Figura 8: differenze percentuali dei momenti di progetto per le colonne esterne (A e D) rispetto ai valori ottenuti attraverso analisi dinamica non lineare
Figura 9: differenze percentuali dei momenti di progetto per le colonne interne (B e C) rispetto ai valori ottenuti attraverso analisi dinamica non lineare
Alla luce dei risultati ottenuti si può osservare che:
- nonostante la semplicità dell’esempio in esame, la totalità degli approcci considerati risulta inadeguata a stimare la resistenza flessionale ideale delle colonne esterne. Tutte le metodologie semplificate hanno infatti prodotto delle sottostime del momento sollecitante comprese fra il 25 ed il 50% rispetto a quello corrispondente alle analisi time-history. In tal senso, la deroga sull’applicazione di dettagli specifici per la duttilità locale delle zone di estremità delle colonne progettate secondo il metodo A delle NZS 3101 non appare dunque giustificata.
- Sempre con riferimento alle colonne esterne, si nota come l’utilizzo delle sollecitazioni elastiche comprensive dell’effetto dei carichi verticali, come suggerito dalla norma italiana, per la ripartizione dei momenti sulle due facce del nodo abbia portato a dei risultati completamente irrealistici per i livelli 3 e 4. Come già evidenziato in precedenza, questo risultato è una diretta conseguenza degli alti fattori di struttura considerati che possono produrre, di fatto, una sollecitazione di partenza non proporzionale a quella corrispondente al reale regime di sforzo in condizioni ultime. L’utilizzo di tale strategia risulta quindi sconsigliato sia nel caso del metodo basato sul confronto delle resistenze sia nel caso di quello basato sull’amplificazione delle forze suggerito in circolare.
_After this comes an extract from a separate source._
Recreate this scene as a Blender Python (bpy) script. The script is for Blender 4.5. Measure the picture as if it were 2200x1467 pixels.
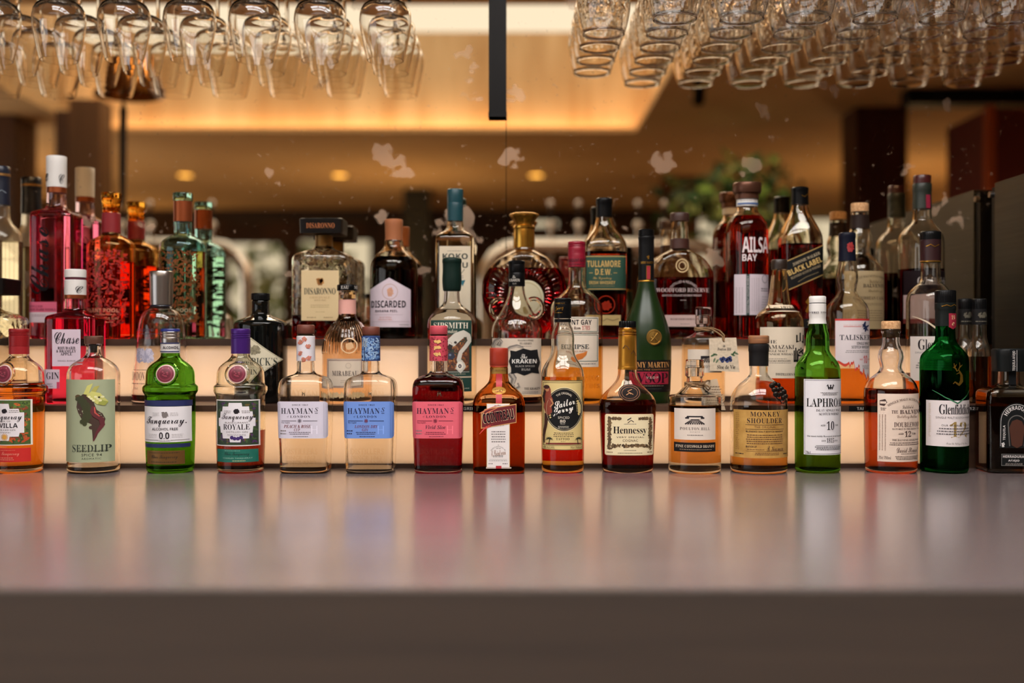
import bpy, math, random
from mathutils import Vector
random.seed(7)
for o in list(bpy.data.objects):
    bpy.data.objects.remove(o)
SC = bpy.context.scene
COL = SC.collection
PI = math.pi

# ------------------------------------------------------------------ frame of reference
# photograph 2200x1467, 40 mm lens on a 36 mm wide sensor: focal length in pixels
F = 2200 * 40 / 36
CX, CY = 1100.0, 733.0
D = [F / 1281.0]                    # distance of the front row, then the two steps
D += [D[0] * 1.073, D[0] * 1.135]
DM = D[2] * 1.03325                 # antique mirror behind the top step
HC = 285 * (D[0] - .04) / F         # eye height over the counter
SZ = [0.0, HC - 134 * (D[1] - .04) / F, HC + .005]   # counter, first step, second step
Y_R1, Y_E1 = D[0] + .054, D[0] + .049     # riser and shelf edge of the first step
Y_R2, Y_E2 = D[1] + .051, D[1] + .045
FLOOR = -.92
CEIL = HC + 1.28

# ------------------------------------------------------------------ camera
cd = bpy.data.cameras.new('camera')
cam = bpy.data.objects.new('camera', cd)
COL.objects.link(cam)
cam.location = (0, 0, HC)
cam.rotation_euler = (PI / 2, 0, 0)
cd.lens = 40; cd.sensor_width = 36
cd.clip_start = .05
cd.dof.use_dof = True
cd.dof.focus_distance = D[0] - .02
cd.dof.aperture_fstop = 1.6
SC.camera = cam

# ------------------------------------------------------------------ world, view
W = bpy.data.worlds.new('world'); SC.world = W
W.use_nodes = True
W.node_tree.nodes['Background'].inputs[0].default_value = (.95, .95, .86, 1)
W.node_tree.nodes['Background'].inputs[1].default_value = .8
SC.view_settings.view_transform = 'Standard'
SC.view_settings.look = 'None'
SC.view_settings.exposure = 0
SC.view_settings.gamma = 1
SC.view_settings.use_curve_mapping = False
c = SC.cycles
c.max_bounces = 20; c.diffuse_bounces = 3; c.glossy_bounces = 8
c.transmission_bounces = 18; c.transparent_max_bounces = 24
c.caustics_reflective = True; c.caustics_refractive = False
c.sample_clamp_indirect = 3.0; c.sample_clamp_direct = 0
c.blur_glossy = .6
c.use_adaptive_sampling = True; c.adaptive_threshold = .03
c.use_denoising = True

# light levels (radiance of the things that give off light)
L_SKYLIGHT = 17.5     # glazed roof light over the bar
L_COFFER = 1.25       # bright blind at the top of the ceiling coffer
L_COVE = 24.0          # warm strip in the coffer
L_PANEL = 1.0        # backlit step risers
L_DOWN = 5.0
L_UPLIGHT = 7.0      # watts of each added ceiling uplight
L_SIDE = 2.0          # added glow in the left wall, out of view, brightening the room
L_STRIP = 7.0         # light strips inside the step risers

# ------------------------------------------------------------------ helpers: colour, materials
def lin(c):
    def f(v):
        v /= 255.0
        return v / 12.92 if v <= .04045 else ((v + .055) / 1.055) ** 2.4
    return tuple(f(v) for v in c[:3])

_m = {}
def mat(col, rough=.6, metal=0.0, coat=0.0, key=''):
    k = ('p', col, rough, metal, coat, key)
    if k in _m: return _m[k]
    m = bpy.data.materials.new('surface'); m.use_nodes = True
    b = m.node_tree.nodes['Principled BSDF']
    b.inputs['Base Color'].default_value = lin(col) + (1,)
    b.inputs['Roughness'].default_value = rough
    b.inputs['Metallic'].default_value = metal
    b.inputs['Coat Weight'].default_value = coat
    if max(col) < 40: b.inputs['Specular IOR Level'].default_value = .18
    _m[k] = m
    return m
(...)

- Per quanto riguarda le colonne interne, in cui l’effetto flessionale dei carichi verticali è sostanzialmente nullo (vista la simmetria delle campate), tutti i metodi basati sull’amplificazione delle sollecitazioni elastiche producono risultati leggermente migliori rispetto a quelli corrispondenti alla somma delle resistenze. Questo risultato è figlio dell’ipotesi di ridistribuzione uniforme considerata in fase di progettazione delle colonne che, in questo caso particolare, si traduce in una sovrastima delle sollecitazioni su una faccia del nodo ed una corrispondente sottostima su quella opposta.
Ciò premesso è fondamentale ricordare che lo scopo delle formule proposte dalle varie normative non sia tanto quello di evitare completamente la formazione di locali danneggiamenti sulle colonne, quanto quello di ridurre la possibilità di formazione di un meccanismo di piano che possa compromettere la sicurezza complessiva dell’opera. Tale aspetto è sottolineato, in modo esplicito, all’interno della norma ACI 352R dedicata espressamente alla progettazione dei nodi in c.a., dove si evidenzia che la completa protezione del nodo richiederebbe l’utilizzo di coefficienti amplificativi che possono arrivare fino a 2 nel caso piano ed addirittura 3 nel caso tridimensionale. Queste indicazioni sono conformi con i risultati ottenuti nell’esempio in esame, specialmente con riferimento alle colonne esterne. La scelta di adottare un coefficiente inferiore, pari a 1.2 nel caso di norma americana e 1.3 nel caso delle norme europea ed italiana, è semplicemente dettato dall’esigenza di ottenere un compromesso accettabile fra livello di sicurezza ed economicità dell’opera. In questo senso la norma neo zelandese appare più sofisticata, suggerendo l’utilizzo di coefficienti amplificativi dipendenti dalle caratteristiche dinamiche dell’opera e variabili lungo lo sviluppo verticale dell’edificio fino ad un valore massimo di 1.8. Per queste ragioni, quasi tutte le formulazioni semplificate vengono accompagnate da precise indicazioni sui dettagli costruttivi da applicare alle potenziali zone critiche dei pilastri in modo da garantirne una sufficiente duttilità.